Jesús increpa a sus discípulos
A la intervención de sus discípulos que le dicen: “-Señor, si quieres, decimos que caiga un rayo y los aniquile”, este se vuelve y los increpa, como solía hacer con los demonios, usando la misma palabra con la que se dirigía a estos (Lc 4,35.41 y 9,42). Sus discípulos, como los demonios, no aceptan el modo de ser mesías de Jesús; prefieren que se repita el castigo de Elías, concibiendo a Jesús como a un nuevo Elías, reformista violento. De hecho, están «poseídos» por una ideología que les impide actuar como personas sensatas: están repletos de odio, de intolerancia religiosa y de exaltación nacionalista. Jesús «se vuelve»: esto quiere decir que él no se había inmutado y que proseguía su camino, mientras que los discípulos se habían quedado atrás, esperando la venganza del Mesías contra aquellos samaritanos. El conjuro que les lanza debió ser sonado. «Y se marcharon a otra aldea» (9,56).
En Samaría, tres discípulos anónimos
A continuación, el evangelista presenta a tres personajes anónimos que se encuentran con Jesús en Samaría. Son los nuevos discípulos a los que Jesús les va a plantear tres exigencias radicales: 1) que sean capaces de dejar “casa” (“Las zorras tienen madrigueras y los pájaros nidos, pero el hijo del hombre no tienen donde reclinar la cabeza), 2) padre (“Deja que los muertos entierren a su propios muertos; tu vete a anunciar por ahí el reinado de Dios”) y 3) familia (“El que echa mano al arado y sigue mirando atrás, no vale para el reino de Dios”).
Volver al evangelio dando un “no” al fanatismo.

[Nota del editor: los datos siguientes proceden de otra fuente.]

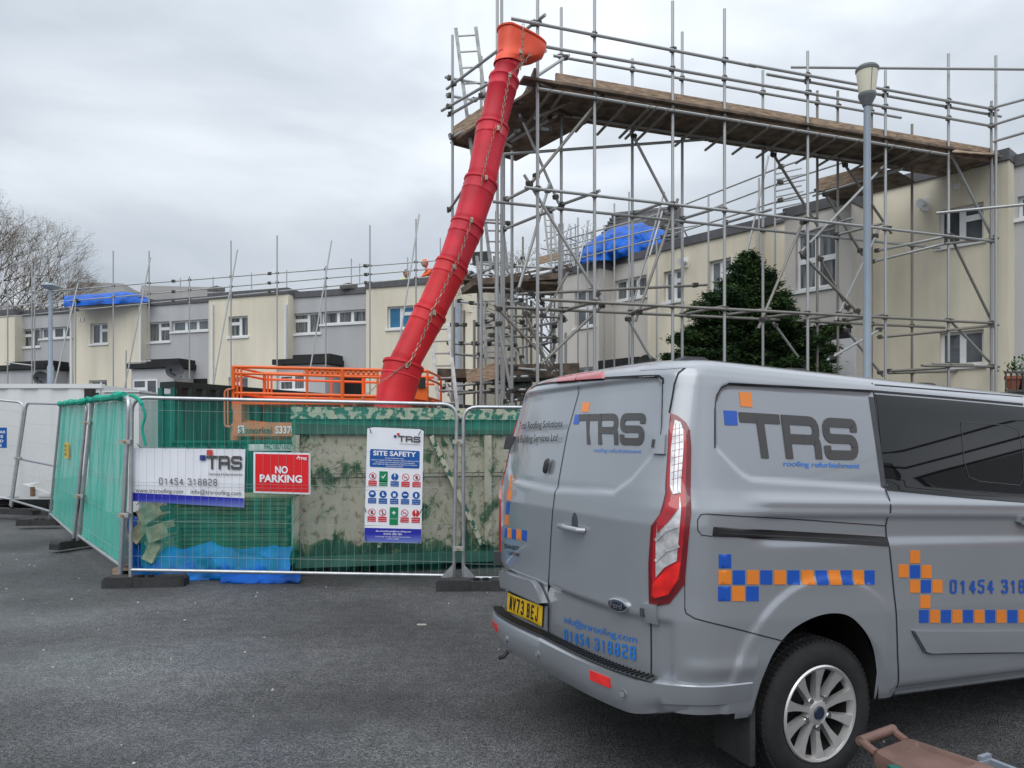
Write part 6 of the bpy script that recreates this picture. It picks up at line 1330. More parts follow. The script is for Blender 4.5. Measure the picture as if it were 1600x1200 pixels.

Jesús no los quiere fanáticos, aferrados a una ideología intransigente, sino libres para anunciar el reinado de Dios, un reinado de personas libres, sin ataduras, donde no hay lugar para el fanatismo y la intransigencia. Es hora ya de volver los ojos al evangelio para acabar con tanto fanatismo histórico y cancelar para siempre tan triste y poco evangélico pasado, pues el fanatismo hace del mundo un infierno.